I love many people in this world. There are also individuals I hope to never see again. Then there is a third category: People I love whom I may never see again. Whenever someone new comes into my life, it’s possible they may fall into one of these categories. The first two scenarios are easy enough to navigate. The third is a bit tricky.
At issue is self-preservation. Should I allow myself to become attached to this person? It’s much simpler to avoid pesky things like personal attachments, and emotional vulnerability. If you never care about anybody, then you’ll never be hurt by them. There are volumes written on the subject but I’d like exemplify the concept by pointing out two areas this has played out in my life: work and friendships.
I have trained hundreds of employees in my lifetime. Some were good, some were terrible, and some had that unique combination of charisma and talent. Those were the employees I most loved, and who also caused the most anguish. Why? Because I knew my time with them was fleeting. From the moment their training began it was evident their abilities would quickly take them on to bigger and better things. I would have to see them off, and I hated it. Try as I might, I couldn’t deny my fondness. They mattered.
I have also had many close friends who, for one reason or another, moved away. In the age of Facebook and texting, friends are never truly out of your life but they’re also not always present. They are no longer sitting on your sofa sipping coffee or meeting you at a park to go sledding with the kids. They aren’t coming over for barbecues and can’t meet you for lunch tomorrow to hash out the latest life challenge. They left, and it hurt. It still hurts.
Experience with attachment and loss can make a person bitter, or at the very least over-cautious. I used to find myself holding back with new people. I didn’t want to like them or get too close too fast, because…who knows? They might decide to move away on me (and it’s all about me, after all). The connection we make and the bonds we build might get left by the wayside. Wasted time. Isn’t it just easier not to?
I once heard a man discuss why he turned away from being a Cincinnati Bengals fan. Year after year of having his heart broken had done him in. He was tired of having his emotions dashed by a team that didn’t seem to care enough about him to win.

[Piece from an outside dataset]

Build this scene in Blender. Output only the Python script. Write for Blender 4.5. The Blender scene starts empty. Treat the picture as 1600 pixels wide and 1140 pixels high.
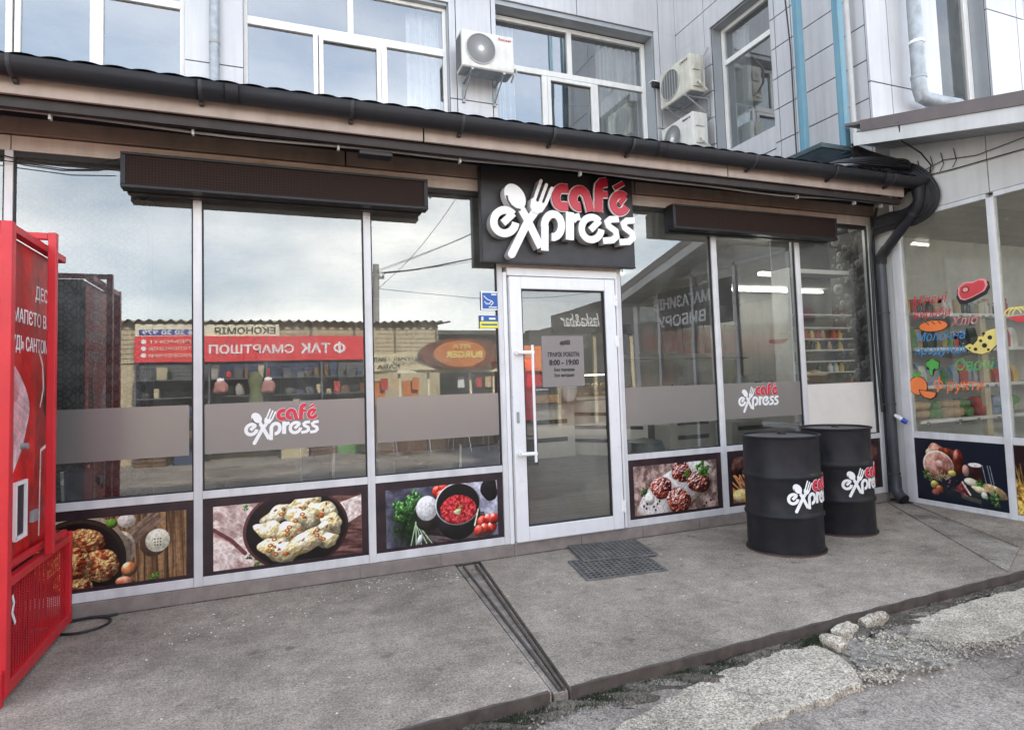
import bpy, bmesh, math, random
import numpy as np
from mathutils import Vector, Matrix
C = bpy.context.scene
R = math.radians
random.seed(7)
# ------------------------------------------------------------------ camera, sky, sun, exposure
cam_data = bpy.data.cameras.new('camera')
cam = bpy.data.objects.new('camera', cam_data)
C.collection.objects.link(cam)
C.camera = cam
cam_data.sensor_width = 36.0
cam_data.lens = 959.6 / 1600 * 36
cam_data.shift_y = -30 / 1600
cam_data.clip_start = 0.05
cam_data.clip_end = 400
YAW, PITCH, ROLL = R(21.694), R(3.305), R(-1.850)
fwd = Vector((math.sin(YAW) * math.cos(PITCH), math.cos(YAW) * math.cos(PITCH), math.sin(PITCH)))
rt0 = Vector((math.cos(YAW), -math.sin(YAW), 0))
up0 = rt0.cross(fwd)
rt = math.cos(ROLL) * rt0 + math.sin(ROLL) * up0
up = -math.sin(ROLL) * rt0 + math.cos(ROLL) * up0
M = Matrix((rt, up, -fwd)).transposed().to_4x4()
M.translation = Vector((0, 0, 1.4))
cam.matrix_world = M

SUN_EL, SUN_AZ = 43, 14          # azimuth from +y towards +x: behind the café, so its front and forecourt lie in shade
world = bpy.data.worlds.new('World')
C.world = world
world.use_nodes = True
wn, wl = world.node_tree.nodes, world.node_tree.links
wn.clear()
w_out = wn.new('ShaderNodeOutputWorld')
w_add = wn.new('ShaderNodeMixShader')
bg_sky = wn.new('ShaderNodeBackground')
bg_cloud = wn.new('ShaderNodeBackground')
sky = wn.new('ShaderNodeTexSky')
sky.sky_type = 'NISHITA'
sky.sun_disc = False
sky.sun_elevation = R(SUN_EL)
sky.sun_rotation = R(SUN_AZ)
sky.air_density = 1.0
sky.dust_density = 1.5
bg_sky.inputs['Strength'].default_value = 0.12
wl.new(sky.outputs[0], bg_sky.inputs['Color'])
tc = wn.new('ShaderNodeTexCoord')
mp = wn.new('ShaderNodeMapping')
mp.inputs['Scale'].default_value = (1.0, 1.0, 2.6)
wl.new(tc.outputs['Generated'], mp.inputs['Vector'])
nz = wn.new('ShaderNodeTexNoise')
nz.inputs['Scale'].default_value = 1.6
nz.inputs['Detail'].default_value = 7
nz.inputs['Roughness'].default_value = 0.55
nz.inputs['Distortion'].default_value = 0.4
wl.new(mp.outputs[0], nz.inputs['Vector'])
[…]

He still loved football, so he decided to enjoy the game but avoid loyalty to a particular team. He wasn’t going to be let down again.
Self-preservation: The easy option.
But there is another option to consider.
Option two is to love: Love the one you’re with (so to speak). Not in a free-love, Crosby, Stills, and Nash kind of way, but in a Jesus-said-so kind of way. Christ called it the second greatest commandment – love your neighbor. We may feel it’s more about loving strangers than people we see every day. It’s easy to love on a stranger once in a while, or to help out a person in need. It’s much harder to let a person into the deep places of your heart. There is risk there. If I get too close to this person – if I love them and tell them my struggles, and share my testimony over coffee, or let our kids get close – they might just up and move away someday. It’s happened before.
If I train this employee and bleed out all of my experience and invest in their success, will they take it and run off? They might even compete with me in the future. Why would I do that? Why would I want to build-up a stranger to succeed when it may end up costing me in the end? Why waste my time?
I’ve come to learn that God places people in our lives for a season, and seasons are always changing. As much as we’d like stability, for the landscape to preserve its initial glow, and for the music we love to play on indefinitely, it’s not reality. It will change. It needs to.
Today we have the opportunity to make a difference in the lives of others. We are asked to gear up and risk the heartache. We have a choice whether or not to engage with others or mind our own business. If we choose the former, we might get burned. We might fall in love with people who could care less. Those we get close to might move on and never come back. Will we love them anyway?
Love the person in front of you, and then love the person behind them, and behind them. It’s hard – so hard, but which is harder: Loving everyone, or never loving again?